### Given exercise
Find out how many lines of the material contain the string "More" and give only that figure.

### Given data
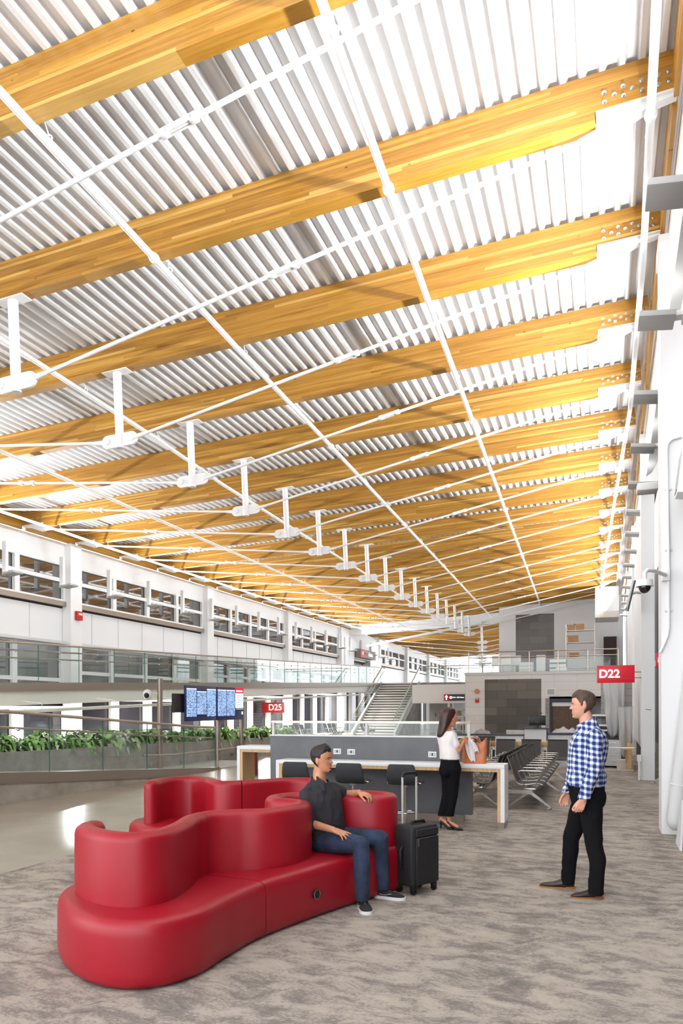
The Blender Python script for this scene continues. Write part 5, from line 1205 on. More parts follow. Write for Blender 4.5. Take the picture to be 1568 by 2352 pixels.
drape('plastic_sheet', 'tall white plastic sheet hanging below the lit gate sign', 0.05, 0.45, 21.9, 0.95, 2.45, 0.05, 2.0, 'sheet', 0.05)
drape('plastic_sheet', 'narrow white plastic sheet hanging right of the tall one', 0.40, 0.62, 22.1, 1.05, 2.4, 0.04, 5.0, 'sheet', 0.02)
drape('plastic_sheet', 'clear plastic film draped by the white right wall', 0.42, 0.80, 20.9, 0.45, 1.7, 0.05, 9.0, 'film', 0.0)
mb = MB(); mb.box(0.0, 22.5, 0, 0.83, 22.6, 2.6); mb.box(0.83, 22.5, 0, 0.84, 22.6, 2.6); solo('grey_partition', mb, M['siding'], 'grey lapped partition behind the plastic sheets', 'partition', (0.4, 22.55, 0), smooth=0)
t = thing('kitchen_worktop', 'white worktop piled under plastic behind the man in the plaid shirt', 'worktop', (0.2, 22.3, 0))
mb = MB(); mb.box(-0.35, 22.0, 0, 0.1, 22.45, 1.0); part('base_unit', mb, M['lgrey'], t, 0)
for k, (z, m) in enumerate(((1.0, 'white'), (1.08, 'dark'), (1.14, 'white'), (1.36, 'dark'), (1.42, 'white'))):
    mb = MB(); mb.box(-0.38, 21.98, z, 0.42 - 0.02 * k, 22.45, z + 0.05); part('worktop_layer', mb, M[m], t, 0)
t = thing('timber_post', 'pale timber offcut with yellow tape leaning by the white right wall', 'timber', (0.72, 20.8, 0))
mb = MB(); mb.obox((0.70, 20.85, 0.36), (0.14, 0.05, 0.72), Matrix.Rotation(0.05, 3, 'Y')); part('board', mb, M['oak'], t, 0)
mb = MB(); mb.cyl((0.62, 20.75, 0.2), (0.61, 20.85, 1.25), 0.014, n=8); part('stick', mb, M['card'], t)
mb = MB(); mb.obox((0.62, 20.77, 0.58), (0.12, 0.08, 0.06)); part('tape', mb, M['yellow'], t, 0)
# ------------------------------------------------------------------ people
def fused(name, mb, m, parent, voxel=0.006, smooth=4, cuts=(), fold=0.0, fscale=14.0, fzone=None):
    # closed shapes merged into one continuous skin
    bmesh.ops.recalc_face_normals(mb.bm, faces=mb.bm.faces)
    me = bpy.data.meshes.new('tmp'); mb.bm.to_mesh(me); mb.bm.free()
    o = bpy.data.objects.new('tmp', me); C.objects.link(o)
    r = o.modifiers.new('r', 'REMESH'); r.mode = 'VOXEL'; r.voxel_size = voxel
    if smooth:
        s = o.modifiers.new('s', 'SMOOTH'); s.factor = 0.5; s.iterations = smooth
    dg = bpy.context.evaluated_depsgraph_get(); dg.update()
    m2 = bpy.data.meshes.new_from_object(o.evaluated_get(dg)); bpy.data.objects.remove(o); bpy.data.meshes.remove(me)
    b = bmesh.new(); b.from_mesh(m2); bpy.data.meshes.remove(m2)
    if fold:
        b.normal_update()
        for v in b.verts:
            k = fold * (fzone(v.co) if fzone else 1.0)
            n1 = noise.noise(V((v.co.x * fscale, v.co.y * fscale, v.co.z * fscale * 0.55)) + V((3, 7, 1))); n2 = noise.noise(v.co * fscale * 2.3)
            v.co += v.normal * k * (1 - 2.2 * abs(n1) + 0.4 * n2)
    for p, nrm in cuts:
        bmesh.ops.bisect_plane(b, geom=b.verts[:] + b.edges[:] + b.faces[:], plane_co=V(p), plane_no=V(nrm), clear_outer=True)
    me = bpy.data.meshes.new(name); b.to_mesh(me); b.free()
    for p in me.polygons: p.use_smooth = True
    off = OFF.get(parent.name)
    if off: me.transform(Matrix.Translation(-V(off)))
    o = link(name, me, m, parent); OFF[o.name] = off
    return o
def interp(tab, t):
    for (a, *x), (b, *y) in zip(tab, tab[1:]):
        if a <= t <= b:
            q = (t - a) / (b - a) if b > a else 0; q = q * q * (3 - 2 * q) * 0.5 + q * 0.5
            return [u + (w_ - u) * q for u, w_ in zip(x, y)]
    return list(tab[-1][1:])
HEADT = [(0.0, .27, -.10, .10), (.04, .335, -.02, .165), (.10, .365, .04, .205), (.18, .37, .10, .24), (.28, .365, .20, .275), (.38, .37, .32, .30), (.48, .365, .40, .315), (.58, .375, .44, .325), (.68, .385, .455, .328), (.78, .365, .44, .31), (.87, .305, .38, .26), (.94, .21, .27, .18), (.985, .10, .13, .09), (1.0, .02, .03, .02)]
def g(x, s): return math.exp(-(x / s) ** 2)
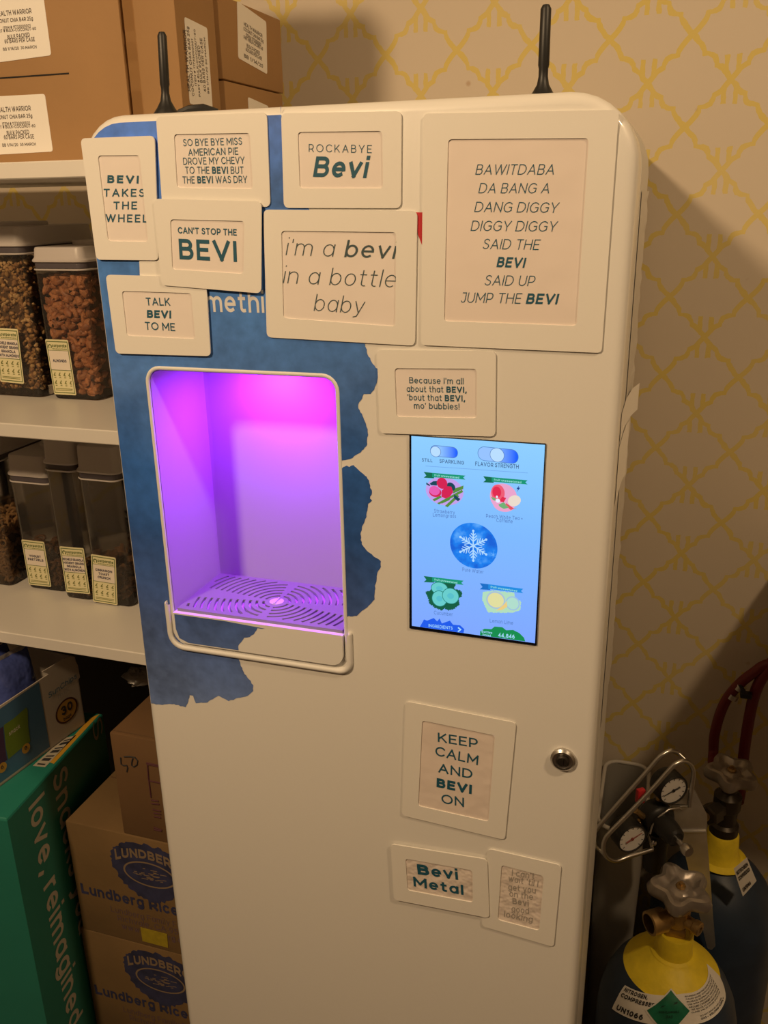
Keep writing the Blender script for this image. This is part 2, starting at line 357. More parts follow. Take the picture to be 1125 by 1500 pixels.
# ------------------------------------------------------------------ the room
def wallpaper():
    m, nt, b = nodes_of('wallpaper'); N = nt.nodes; Lk = nt.links
    tc = N.new('ShaderNodeTexCoord'); sep = N.new('ShaderNodeSeparateXYZ'); Lk.new(tc.outputs['Object'], sep.inputs[0])
    def mt(op, a, c=None, d=None):
        n = N.new('ShaderNodeMath'); n.operation = op
        for i, v in enumerate((a, c, d)):
            if v is None: continue
            if isinstance(v, (int, float)): n.inputs[i].default_value = v
            else: Lk.new(v, n.inputs[i])
        return n.outputs[0]
    wob = N.new('ShaderNodeTexNoise'); wob.inputs['Scale'].default_value = 110; wob.inputs['Detail'].default_value = 2; Lk.new(tc.outputs['Object'], wob.inputs['Vector'])
    wb = mt('MULTIPLY', mt('SUBTRACT', wob.outputs['Fac'], .5), .035)
    P = mt('DIVIDE', mt('SUBTRACT', sep.outputs['X'], .547), .103); Q = mt('DIVIDE', mt('SUBTRACT', sep.outputs['Z'], 1.6656), .1092)
    fr = lambda v: mt('SUBTRACT', mt('FRACT', mt('ADD', v, .5)), .5)
    # one quarter of the repeat: crown node at 0,0 and plain crossing at .5,.5
    p = mt('ABSOLUTE', fr(mt('ADD', P, wb))); q = mt('ABSOLUTE', fr(mt('ADD', Q, wb)))
    t = mt('ADD', p, q)
    rp = N.new('ShaderNodeValToRGB'); Lk.new(t, rp.inputs[0]); el = rp.color_ramp.elements
    pts = [(0, 0), (.10, -.004), (.22, -.020), (.30, .004), (.345, .020), (.39, -.014), (.47, -.036), (.56, .000), (.63, .056), (.68, .020), (.76, .002), (.88, -.006), (1, 0)]
    g_ = lambda o: (.5 + o * 5, .5 + o * 5, .5 + o * 5, 1)
    el[0].position = 0; el[0].color = g_(0); el[1].position = 1; el[1].color = g_(0)
    for tt, o in pts[1:-1]: e_ = el.new(tt); e_.color = g_(o)
    off = mt('DIVIDE', mt('SUBTRACT', rp.outputs[0], .5), 5)
    line = mt('LESS_THAN', mt('ABSOLUTE', mt('SUBTRACT', mt('SUBTRACT', p, q), off)), .047)
    bar = mt('MULTIPLY', mt('LESS_THAN', mt('ABSOLUTE', mt('SUBTRACT', p, .070)), .030), mt('MULTIPLY', mt('GREATER_THAN', q, .06), mt('LESS_THAN', q, .265)))
    pat = mt('MAXIMUM', line, bar)
    # worn print and small stains
    n1 = N.new('ShaderNodeTexNoise'); n1.inputs['Scale'].default_value = 9; n1.inputs['Detail'].default_value = 4; Lk.new(tc.outputs['Object'], n1.inputs['Vector'])
    n2 = N.new('ShaderNodeTexVoronoi'); n2.inputs['Scale'].default_value = 15; Lk.new(tc.outputs['Object'], n2.inputs['Vector'])
    rs = N.new('ShaderNodeMapRange'); rs.inputs[1].default_value = .07; rs.inputs[2].default_value = .03; Lk.new(n2.outputs['Distance'], rs.inputs[0])
    mixc = N.new('ShaderNodeMix'); mixc.data_type = 'RGBA'; mixc.inputs[6].default_value = (.62, .54, .44, 1); mixc.inputs[7].default_value = (.66, .52, .13, 1)
    Lk.new(mt('MULTIPLY', pat, mt('ADD', mt('MULTIPLY', n1.outputs['Fac'], .5), .62)), mixc.inputs[0])
    st = N.new('ShaderNodeMix'); st.data_type = 'RGBA'; st.inputs[7].default_value = (.40, .24, .12, 1); Lk.new(mixc.outputs[2], st.inputs[6])
    Lk.new(mt('MULTIPLY', rs.outputs[0], mt('MULTIPLY', mt('GREATER_THAN', n1.outputs['Fac'], .54), .55)), st.inputs[0])
    Lk.new(st.outputs[2], b.inputs['Base Color']); b.inputs['Roughness'].default_value = .7
    return m
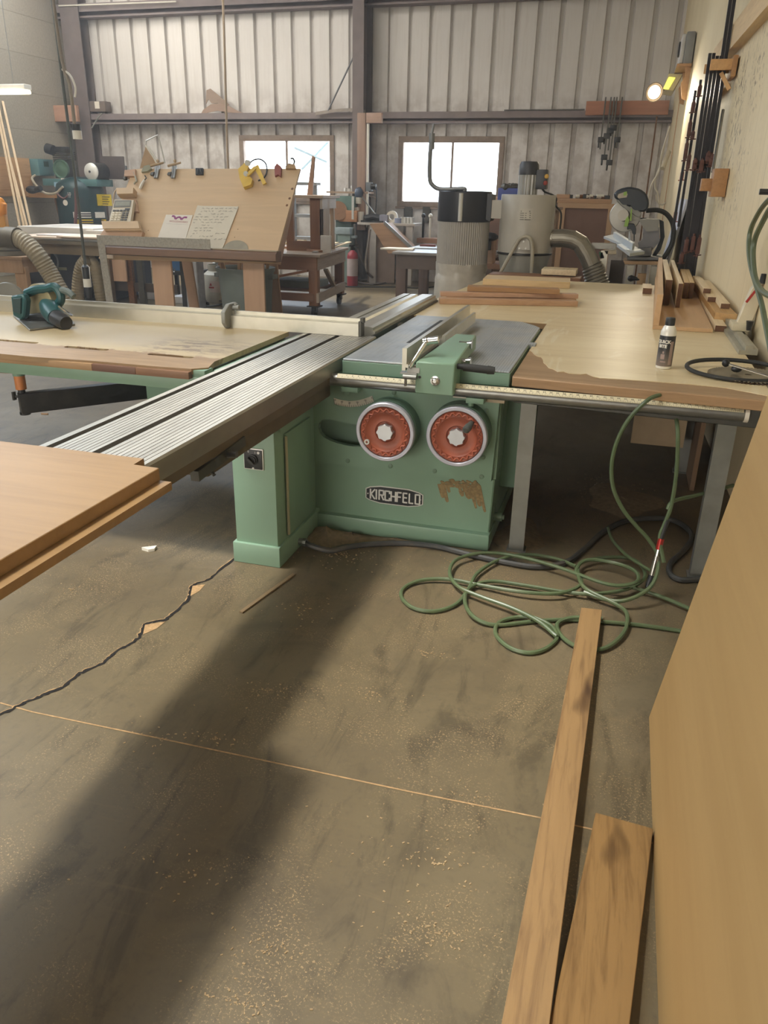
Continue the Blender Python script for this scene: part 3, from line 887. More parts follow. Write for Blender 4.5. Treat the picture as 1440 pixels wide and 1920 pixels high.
# leg and swing arm
m = MB(); m.cyl((-3.035, 3.42, .64), (-3.035, 3.42, .84), .032, n=18); m.build('leg_tube', M['green'], cc)
m = MB(); m.cyl((-3.035, 3.42, .565), (-3.035, 3.42, .645), .028, n=16); m.build('leg_collar', M['orange'], cc)
m = MB(); m.cyl((-3.035, 3.42, .43), (-3.035, 3.42, .57), .019, n=14); m.cyl((-3.035, 3.42, .425), (-3.035, 3.42, .44), .028, n=14); m.cyl((-3.06, 3.42, .52), (-3.09, 3.42, .52), .007, n=8); m.bar((-3.09, 3.42, .50), (-3.09, 3.42, .545), .012, .02); m.build('leg_pin', M['blackmetal'], cc)
a = at_z(50, 754, .49); b = at_z(287, 727, .49)
m = MB(); m.bar((-3.045, 3.40, .49), b, .06, .11, b=.006); m.build('swing_arm', M['blackmetal'], cc)
m = MB(); zt_ = at_y(290, 693, b.y - .06).z; m.box(b.x - .01, -1.56, b.y - .06, b.y + .3, .36, zt_, .008); m.cyl((b.x + .06, b.y - .07, zt_ - .06), (b.x + .06, b.y - .055, zt_ - .06), .022, n=12); m.build('arm_bracket', M['green'], cc)
m = MB(); m.tube(curve([at_y(220, 683, 3.8), at_y(240, 700, 3.75), at_y(262, 709, 3.75), at_y(283, 708, 3.8)], 6), .009, 8); m.build('arm_cable', M['rubber'], cc)
# ================================================================= boards and panels in the foreground
MW_cherry = wood('cherry_wood', '9b7b52', '846541', 'x', 16, .42, .5)
zc0 = .8715
cp_ = thing('glued_board', 'glued-up cherry wood panel with stepped tongue edges lying across the sliding table', 'wood panel', (-1.6, 1.2, zc0))
m = MB(); m.box(-1.62, -1.045, .2, 1.652, zc0, zc0 + .022, .0015); m.build('lower_lip', MW_cherry, cp_)
m = MB(); m.prism([(-1.625, .2), (-1.078, .2), (-1.078, 1.652), (-1.155, 1.652), (-1.155, 1.705), (-1.625, 1.705)], 'z', zc0 + .0225, zc0 + .056, .0015); m.build('panel_face', MW_cherry, cp_)

t_ = wood('maple_board_wood', '97784f', '664a30', 'y', 24, .55, .8, True)
def plank(name, label, cat, quad, z0, th, mat, group=None, zb=None):
    """a board lying along the room: quad = four ground points, far-left first, clockwise"""
    c = sum((V((p[0], p[1], 0)) for p in quad), V()) / 4
    zs = zb or [z0] * 4
    m = MB()
    A = [m._v((p[0], p[1], z)) for p, z in zip(quad, zs)]; B = [m._v((p[0], p[1], z + th)) for p, z in zip(quad, zs)]
    fs = [m._f(A), m._f(B[::-1])] + [m._f((A[i], A[(i + 1) % 4], B[(i + 1) % 4], B[i])) for i in range(4)]
    bmesh.ops.bevel(m.bm, geom=list(m.bm.edges), offset=.0015, segments=1, affect='EDGES')
    o = m.build(name, mat, at=(c.x, c.y, min(zs)))
    return tag(o, label, cat, group)
def gz(px, py, z): p = at_z(px, py, z); return (p.x, p.y)
st = MB(); st.box(-.20, .26, .72, .78, 0, .05, .002)
tag(st.build('scrap_stick', wood('scrap_pine', 'c9a573', '9d7748', 'x'), at=(.03, .75, 0)), 'scrap stick lying across the floor under the near ends of the two loose boards', 'wood scrap')
zf, zn = .004, .075
fl_, fr_ = gz(1089, 1145, .026), gz(1128, 1149, .026)
nl, nr = gz(941, 1921, .045), gz(1030, 1921, .045)
def ext(a, b, k): return (a[0] + (b[0] - a[0]) * k, a[1] + (b[1] - a[1]) * k)
plank('long_board', 'long narrow maple board with dark knots lying on the floor toward the coiled hose', 'board',
      [fl_, fr_, ext(fr_, nr, 1.28), ext(fl_, nl, 1.28)], 0, .022, t_, 'loose boards on the floor', [.019, .019, .052, .052])
ob = wood('oak_board_wood', '917043', '604322', 'y', 26, .5, .8, True)
fl_, fr_ = gz(1117, 1522, .026), gz(1225, 1552, .026); nl, nr = gz(1030, 1921, .045), gz(1180, 1921, .045)
plank('short_board', 'wide short oak board with a dark crack lying beside the leaning plywood sheet', 'board',
      [fl_, fr_, ext(fr_, nr, 1.9), ext(fl_, nl, 1.9)], 0, .022, ob, 'loose boards on the floor', [.002, .002, .055, .055])
# big leaning sheet
plym = wood('birch_plywood_face', 'b3915e', 'a07e4d', 'y', 5, .5, .5)
m = MB(); lean = .1385
A = [(.268, .0), (.292, .0), (.292 + lean * 2.44, 2.44), (.268 + lean * 2.44, 2.44)]
m.prism(A, 'y', -.10, 2.29)
tag(m.build('plywood_sheet', plym, at=(.28, 1.1, 0)), 'large tan plywood sheet leaning against the cream wall in front of the table', 'plywood sheet')
# scrap of paper, pencil-thin offcut, litter
m = MB(); p = at_z(281, 1030); rn = random.Random(5)
m.prism([(p.x - .03, p.y - .02), (p.x + .01, p.y - .028), (p.x + .032, p.y - .01), (p.x + .026, p.y + .02), (p.x - .005, p.y + .028)], 'z', .0, .004)
for v in m.bm.verts: v.co.z += .012 * abs(math.sin(v.co.x * 60)) if v.co.z > .002 else 0
tag(m.build('paper_scrap', M['white'], at=(p.x, p.y, 0), smooth=0), 'crumpled white scrap on the floor left of the green pedestal', 'paper scrap')
a, b = at_z(452, 1150), at_z(552, 1078)
m = MB(); m.bar(a + V((0, 0, .005)), b + V((0, 0, .005)), .016, .006)
tag(m.build('wood_offcut', wood('old_offcut', '8a7456', '5f4d36', 'y'), at=a), 'thin dirty wood strip lying on the floor in front of the saw cabinet', 'wood strip')

# ================================================================= outfeed table
of = thing('outfeed_table', 'large plywood outfeed table with a torn pale veneer top around the iron saw table', 'table', (-.1, 5.4, 0))
edge = [(-.402, 3.375), (.64, 3.30), (.655, 5.2), (.655, 7.46), (-1.17, 7.46), (-1.29, 5.75), (-1.29, 4.90), (-.402, 4.90)]
m = MB(); m.prism(edge, 'z', .826, .857, .002)
tw = wood('worn_ply_core', 'a08260', '7c6040', 'x', 15, .6, .6)
m.build('table_top', tw, of)
lam = [gz(x, y, .859) for x, y in ((992, 657), (997, 659), (1001, 664), (1007, 668), (1015, 670), (1018, 674), (1019, 680), (1024, 684), (1029, 690), (1037, 692), (1046, 697), (1058, 697), (1067, 700), (1078, 701), (1090, 702), (1100, 701), (1112, 706), (1126, 709), (1160, 711), (1220, 715), (1300, 721), (1360, 727))]
lam2 = [(-.402, 4.14)] + [lam[0]]
lo = [(-.401, lam[0][1] + .03)] + lam + [(.64, 3.37), (.652, 5.2), (.652, 7.45), (-1.165, 7.45), (-1.285, 5.75), (-1.285, 4.905), (-.401, 4.905)]
t = NT('pale_worn_veneer'); co = t.coord()
base = t.ramp(t.noise(t.coord((.4, 1, 1)), 3, 5, .6), [(.3, lin('cdb88e')), (.5, lin('d8c59d')), (.7, lin('e0d0aa'))])
base = t.mix(t.math('MULTIPLY', t.mask(t.noise(t.coord((.15, 1.6, 1)), 9, 5, .65), .52, .7), .4), base, lin('b5996a'))
base = t.mix(t.math('MULTIPLY', t.mask(t.noise(t.coord((1.6, .3, 1)), 3.2, 4, .6, 1.2), .60, .66), .5), base, lin('e6dcc2'))
MT_ven = t.fin(base, .38)
m = MB(); m.prism(lo, 'z', .8571, .860)
m.build('veneer', MT_ven, of, smooth=0)
m = MB(); m.prism([(-.40, 3.365), (.62, 3.292), (.62, 3.31), (-.40, 3.383)], 'z', .815, .856, .003); m.build('front_lip', wood('front_lip_wood', 'a5835e', '7c5e3e', 'x'), of)
m = MB(); m.prism([(-.39, 3.40), (.60, 3.33), (.60, 3.37), (-.39, 3.44)], 'z', .735, .826, .003); m.box(-1.25, .60, 7.36, 7.4, .74, .826); m.prism([(.57, 3.36), (.60, 3.36), (.62, 7.4), (.59, 7.4)], 'z', .74, .826)
m.build('steel_frame', M['steel_dark'], of)
zleg = plain('galvanised_leg', '8c8c86', .45, .55, .1, 12, '6a6358', .3)
def leg(x, y, w=.07):
    m = MB(); m.box(x - w / 2, x + w / 2, y - .004, y + .004, .0, .826); m.box(x - w / 2, x - w / 2 + .006, y, y + .05, 0, .826); m.box(x - w / 2 - .01, x + w / 2 + .01, y - .02, y + .06, 0, .006)
    m.build('leg', zleg, of)
leg(-.325, 3.44); leg(.50, 3.42, .075); leg(.50, 4.92); leg(.52, 7.2); leg(-1.1, 7.2)
m = MB(); p = at_y(1190, 775, 4.7); q = at_y(1280, 838, 4.7); m.box(p.x, q.x, 4.68, 4.705, q.z, .82); m.build('hanging_board', plain('raw_board', 'b09a7c', .75, 0, .1, 8), of)
m = MB(); m.box(.535, .56, 4.6, 5.6, .0, .65); m.build('side_panel', plain('brown_board', '7d6248', .7, 0, .1, 5), of)

# ----------------------------------------------------------------- things on the outfeed table
ZT_ = .861
def stick(name, label, near, L, w, h, z, mat, group, dx=0.0):
    """square stick running away from the viewer; near = middle of its near end"""
    x, y = near
    m = MB(); m.bar((x, y, z + h / 2), (x + dx, y + L, z + h / 2), w, h, b=.0015)
    o = tag(m.build(name, mat, at=(x, y, z)), label, 'wood stick', group)
    e = MB(); e.box(x - w / 2 + .001, x + w / 2 - .001, y - .0015, y + .001, z + .001, z + h - .001); e.build('end_grain', endg, o)
    return o
endg = plain('dark_end_grain', '6b4d38', .8, 0, .15, 60)
pine = wood('pale_maple_stick', 'd8bd8f', 'b08f5e', 'y', 22)
pine2 = wood('pale_poplar_stick', 'e0cdaa', 'b99c70', 'y', 22)
brn = wood('reddish_fir', 'b59272', '8d684a', 'x', 18)
dk = wood('dark_end_board', '9d7850', '5f4226', 'x', 18)
# L-shaped jig: base board and upright fence
jig = thing('fence_jig', 'tan plywood jig with an upright board standing on the pale outfeed table', 'jig', (.36, 5.6, ZT_))
m = MB(); m.prism([(.212, 4.93), (.545, 4.93), (.60, 8.0), (.30, 8.0)], 'z', ZT_, ZT_ + .022, .001); m.build('base_board', wood('mdf_tan', 'c4a27a', 'b29068', 'y', 10), jig)
m = MB(); m.prism([(.212, 4.93), (.245, 4.93), (.335, 7.9), (.302, 7.9)], 'z', ZT_ + .0225, ZT_ + .20, .001); m.build('upright_board', wood('fir_tan', 'c8a47c', 'ae8a60', 'y', 12), jig)
def nx(px, py, z): p = at_z(px, py, z); return (p.x, p.y)
zb = ZT_ + .0225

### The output
3